Quantum correlation measurement of power fluctuations
The ‘quantum correlation measurement’ (QCM) technique investigated here presents a simple alternative for out-of-loop laser power noise detection.
Measuring and monitoring technical laser power fluctuations is essential for high precision metrology applications such as gravitational wave detectors. Since these devices often utilize high laser powers (in the range of hundreds of Watts) and commonly used high performance photodetectors saturate or get damaged at these large thermal loads, the beams usually have to be strongly attenuated for the detection.
However this also reduces the desired information of the power fluctuations compared to vacuum fluctuations coupling in at the detection port, which leads to an increased relative shot noise. This in turn then limits the power noise detection for a given amount of detected power. Although there are ways of circumventing this problem, for example by using an array of multiple photodiodes in order to increase the detected power or by employing a filter cavity for a carrier attenuation (so called ‘optical AC coupling’), these solutions come at relatively large technical effort. The ‘quantum correlation measurement’ (QCM) technique investigated here presents a simple alternative for an out-of-loop power noise detection.

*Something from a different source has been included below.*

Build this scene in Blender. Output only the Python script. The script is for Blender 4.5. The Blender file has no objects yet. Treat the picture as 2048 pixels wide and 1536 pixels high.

In a traditional measurement, the power noise of the laser can be quantified via a power spectral density (PSD) measurement of the photodetector signal, however in this situation the shot noise and even electronic detector dark noise present detection limits. In contrast to that, the QCM setup includes a 50:50 beamsplitter placed in the detection port so that the light is split onto two photodetectors, rather than just a single one.
At the open port, vacuum fluctuations couple in similar as at the attenuator, however this contribution appears of opposing phase on the two photodetectors due to the phase shift induced by the beamsplitter. The laser power noise can then be retrieved via the cross power spectral density (CSD) of the two photodetector signals, in which the contributions of vacuum fluctuations transmitted from the original beam, and the ones coupling in at the two open ports in the detection path cancel due to their opposing phase, which leaves the measurement insensitive to shot noise.
Therefore, one can measure technical power fluctuations below the shot noise limit of the detection beam, which is not possible in the traditional approach. Furthermore, due to the fact that the individual detector dark noise contributions are uncorrelated to one another, one is also insensitive to electronic dark noise.
Overall, the QCM principle presents a powerful and easy to apply out-of-loop power noise detection.
In the QCM experiment, the aim is to quantify the feasibility of the technique in realistic circumstances for high laser power applications. Additionally, it shall be investigated if this approach can be used as a reliable detector for bright squeezed light.